### THE PROBLEM
Give all the lines below again, exactly, with no pictures.

### SOURCE DATA
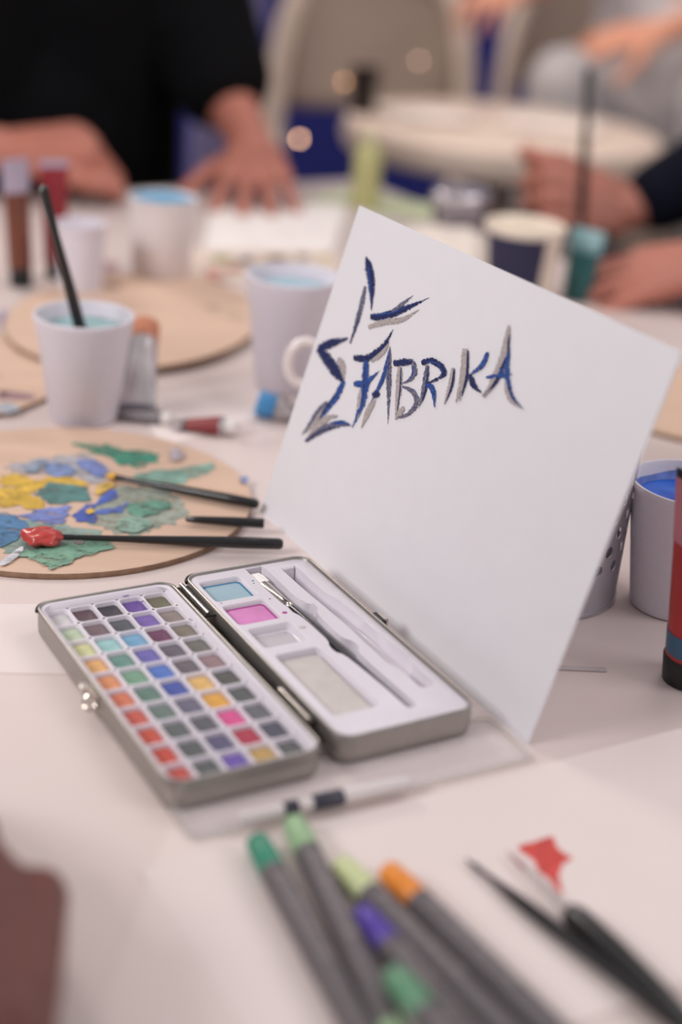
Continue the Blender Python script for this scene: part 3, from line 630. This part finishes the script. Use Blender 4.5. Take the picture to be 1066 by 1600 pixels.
# three brushes on the painted palette: handle ends at the card
b1 = thing('paintbrush', 'black brush with yellow tip lying farthest back on the palette', 'paintbrush'); p, q_ = at(166, 743, .0075), at(404, 788, .0085); aim(b1, p, q_); L = (q_-p).length
MB().tube([(x, 0, 0) for x in (0, .001, .004, .007)], [.0006, .0016, .0021, .0018]).build('bristles', m_yel, b1)
MB().tube([(x, 0, 0) for x in (.0065, .010, .014)], [.0019, .0018, .0018]).build('ferrule', m_blackp, b1)
MB().tube([(x, 0, 0) for x in (.0135, .03, L*.5, L*.8, L-.002, L)], [.0018, .0021, .0029, .0034, .0033, .0022]).build('handle', m_black, b1)
bq = thing('paintbrush', 'short black handle end resting over the palette edge by the card', 'paintbrush'); p, q_ = at(290, 811, .0078), at(413, 818, .0085); aim(bq, p, q_)
L = (q_-p).length; MB().tube([(x, 0, 0) for x in (0, .001, .01, L*.6, L-.001, L)], [.0010, .0018, .0024, .0031, .0033, .0028]).build('handle', m_black, bq)
b3 = thing('paintbrush', 'long black brush loaded with thick red paint, nearest on the palette', 'paintbrush'); p, q_ = at(62, 838, .009), at(442, 850, .0072); aim(b3, p, q_); L = (q_-p).length
bm = bmesh.new(); bmesh.ops.create_icosphere(bm, subdivisions=4, radius=1)
for v in bm.verts:
    k = 1+.25*noise.noise(v.co*2.0+V((3, 1, 0))); v.co = V((v.co.x*.0125*k+.001, v.co.y*.0100*k, v.co.z*.0052*k))
me = bpy.data.meshes.new('red_paint_blob'); bm.to_mesh(me); bm.free(); me.materials.append(m_crim); me.shade_smooth(); o = bpy.data.objects.new('red_paint_blob', me); COL.objects.link(o); o.parent = b3
MB().tube([(.010, 0, 0), (.014, 0, 0), (.020, 0, 0)], [.002, .0018, .0018]).build('ferrule', m_black, b3)
MB().tube([(x, 0, 0) for x in (.018, .03, .05, L*.6, L*.8, L-.002, L)], [.0016, .0018, .0021, .0031, .0037, .0036, .0024]).build('handle', m_black, b3)
q = blob([(115, 846), (120, 840), (130, 841), (131, 847), (122, 850)], .0060, 0); tag(MB().rings([[V((x.x, x.y, .0048)) for x in q], [V((x.x, x.y, .0056)) for x in q]]).build('foil_scrap', m_chrome), 'tiny shiny silver scrap beside the red brush tip', 'scrap')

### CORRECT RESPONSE
Continue the Blender Python script for this scene: part 3, from line 630. This part finishes the script. Use Blender 4.5. Take the picture to be 1066 by 1600 pixels.
# three brushes on the painted palette: handle ends at the card
b1 = thing('paintbrush', 'black brush with yellow tip lying farthest back on the palette', 'paintbrush'); p, q_ = at(166, 743, .0075), at(404, 788, .0085); aim(b1, p, q_); L = (q_-p).length
MB().tube([(x, 0, 0) for x in (0, .001, .004, .007)], [.0006, .0016, .0021, .0018]).build('bristles', m_yel, b1)
MB().tube([(x, 0, 0) for x in (.0065, .010, .014)], [.0019, .0018, .0018]).build('ferrule', m_blackp, b1)
MB().tube([(x, 0, 0) for x in (.0135, .03, L*.5, L*.8, L-.002, L)], [.0018, .0021, .0029, .0034, .0033, .0022]).build('handle', m_black, b1)
bq = thing('paintbrush', 'short black handle end resting over the palette edge by the card', 'paintbrush'); p, q_ = at(290, 811, .0078), at(413, 818, .0085); aim(bq, p, q_)
L = (q_-p).length; MB().tube([(x, 0, 0) for x in (0, .001, .01, L*.6, L-.001, L)], [.0010, .0018, .0024, .0031, .0033, .0028]).build('handle', m_black, bq)
b3 = thing('paintbrush', 'long black brush loaded with thick red paint, nearest on the palette', 'paintbrush'); p, q_ = at(62, 838, .009), at(442, 850, .0072); aim(b3, p, q_); L = (q_-p).length
bm = bmesh.new(); bmesh.ops.create_icosphere(bm, subdivisions=4, radius=1)
for v in bm.verts:
    k = 1+.25*noise.noise(v.co*2.0+V((3, 1, 0))); v.co = V((v.co.x*.0125*k+.001, v.co.y*.0100*k, v.co.z*.0052*k))
me = bpy.data.meshes.new('red_paint_blob'); bm.to_mesh(me); bm.free(); me.materials.append(m_crim); me.shade_smooth(); o = bpy.data.objects.new('red_paint_blob', me); COL.objects.link(o); o.parent = b3
MB().tube([(.010, 0, 0), (.014, 0, 0), (.020, 0, 0)], [.002, .0018, .0018]).build('ferrule', m_black, b3)
MB().tube([(x, 0, 0) for x in (.018, .03, .05, L*.6, L*.8, L-.002, L)], [.0016, .0018, .0021, .0031, .0037, .0036, .0024]).build('handle', m_black, b3)
q = blob([(115, 846), (120, 840), (130, 841), (131, 847), (122, 850)], .0060, 0); tag(MB().rings([[V((x.x, x.y, .0048)) for x in q], [V((x.x, x.y, .0056)) for x in q]]).build('foil_scrap', m_chrome), 'tiny shiny silver scrap beside the red brush tip', 'scrap')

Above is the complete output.